I have a couple macs that are backing up using Time Machine; this works fine, when one of the macs is doing its thing I can watch top and the usage runs around 3.5% of CPU, so no issues there. I also have several win boxes I am backing up using Veeam to an SMB share. The problem is, whenever one of the win boxes is backing up to the samba share, it causes the CPU load on the router to spike; according to top, the single process is using 40% CPU, and I'm attaching screengrabs of the router UI as well as the status of top when it's running ( as well as when it's not.)
I think, although I'm not 100% sure, that when two win boxes are trying to do their thing at the same time, that it locks up the router - SOMETHING is freezing it such that I have to powercycle it to get things working again.
These two are top and usage with a backup running:
And these two are without.
These are the nmbd and smbd processes that are running:
bsoder@RT-AC5300-B6C0:/tmp/home/root# ps w | grep smb
2101 bsoder 5832 S /usr/sbin/nmbd -D -s /etc/smb.conf
2102 bsoder 5524 S /usr/sbin/nmbd -D -s /etc/smb.conf
2118 bsoder 6016 S /usr/sbin/smbd -D -s /etc/smb.conf
5408 bsoder 7144 S /usr/sbin/smbd -D -s /etc/smb.conf
Here's the global section of /etc/smb.conf; I haven't modified this but just in case there's something to look at here.
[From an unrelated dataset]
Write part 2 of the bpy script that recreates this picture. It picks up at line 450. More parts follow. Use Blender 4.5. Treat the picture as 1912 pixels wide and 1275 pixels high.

I can share the other subsections if needed.
bsoder@RT-AC5300-B6C0:/tmp/home/root# cat /etc/smb.conf
[global]
netbios name = RT-AC5300-B6C0
server string = RT-AC5300
workgroup = WORKGROUP
username level = 20
unix charset = UTF8
display charset = UTF8
load printers = no
printing = bsd
printcap name = /dev/null
log file = /var/log/samba.log
log level = 0
max log size = 5
security = USER
guest ok = no
map to guest = Bad User
encrypt passwords = yes
pam password change = no
null passwords = yes
force directory mode = 0777
force create mode = 0777
max connections = 5
socket options = IPTOS_LOWDELAY TCP_NODELAY SO_KEEPALIVE
obey pam restrictions = no
use spnego = yes
client use spnego = no
disable spoolss = yes
host msdfs = no
strict allocate = no
wide links = no
bind interfaces only = yes
interfaces = lo br0 192.168.1.1/255.255.255.0
use sendfile = yes
map archive = no
map hidden = no
map read only = no
map system = no
store dos attributes = no
dos filemode = yes
oplocks = yes
level2 oplocks = yes
kernel oplocks = no
wins support = yes
os level = 255
domain master = yes
local master = yes
preferred master = yes
enable core files = no
deadtime = 30
load printers = no
printable = no
max protocol = SMB2
smb encrypt = disabled
min receivefile size = 16384
passdb backend = smbpasswd
smb passwd file = /etc/samba/smbpasswd
Any suggestions as to how to address this?